But the city stands, which is something. The trains run—this was my first trip aboard a Metra in seven months. The car going into the city had nobody at all on it; coming back, two. The only person not wearing a mask was a conductor—well, he had one on, I'm sure he'd argue, but having it under your nose defeats the purpose. But I felt safe; well, as safe as a person can feel nowadays.
The library closes Special Collections for an hour at lunch, and I swung over to LaSalle Street, to the Corner Bakery, and had a salad, outside, shielded from the misting rain by a big black umbrella. Occasionally someone passed by, but general LaSalle Street was empty at 12:30 on a Monday.
Back at the library, in mid-afternoon, after I had about all the historical information I could cram in my mental pockets, I gathered my materials and headed to Union Station, treating myself to a Rocky Patel Vintage 1990 for the walk across the Loop.
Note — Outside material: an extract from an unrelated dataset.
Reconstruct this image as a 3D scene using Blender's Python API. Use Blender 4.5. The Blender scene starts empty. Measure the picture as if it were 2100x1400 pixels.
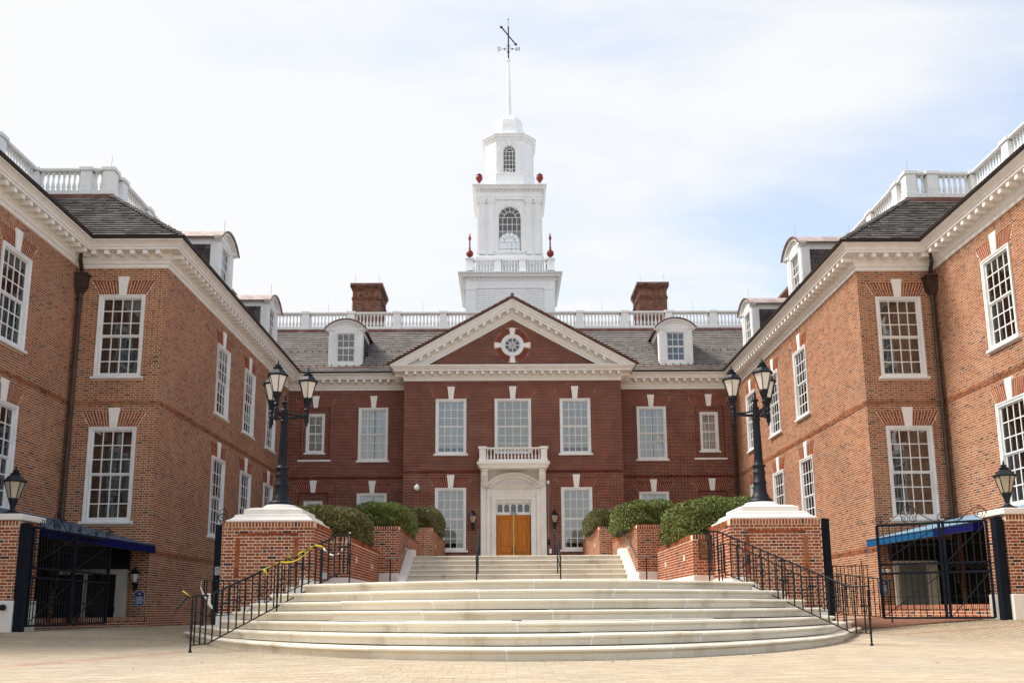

There was enough stogie left for me to stand for maybe 10 minutes, just southwest of the Madison Street bridge, gazing at the water. I used to like to do that at the end of a long workday day, you know, when we used to spend days downtown. Lila, a big Wendella tour boat cruised past, going north, and I couldn't help but notice the tour guide on the upper deck sat perched on a stool, holding a microphone to his lips, and was saying something to an expanse of completely empty white chairs. If it weren't raining, I might have snapped a photo, but with a cigar in one hand, and an umbrella in the other, it would have taken a bit of fumbling, and umbrella, cigar and phone might have all ended up in the river. So you'll have to take my word for it. But I admired that spunky Wendella guide—maybe practicing?—giving a tour to nobody.
That has to be a little grim, but also reveals a kind of fidelity. That's being a professional. We soldier onward, circumstances be damned. That's certainly what I'm doing, here, not talking to empty chairs, of course, but not entertaining a multitude either. Still, work does pass these grim, uncertain days of unnatural stillness and waiting, as the leaves burst into color and drop, and the nation hurtles toward its perilous rendezvous. That's the beauty of routine; it's something to do when you don't know what to do.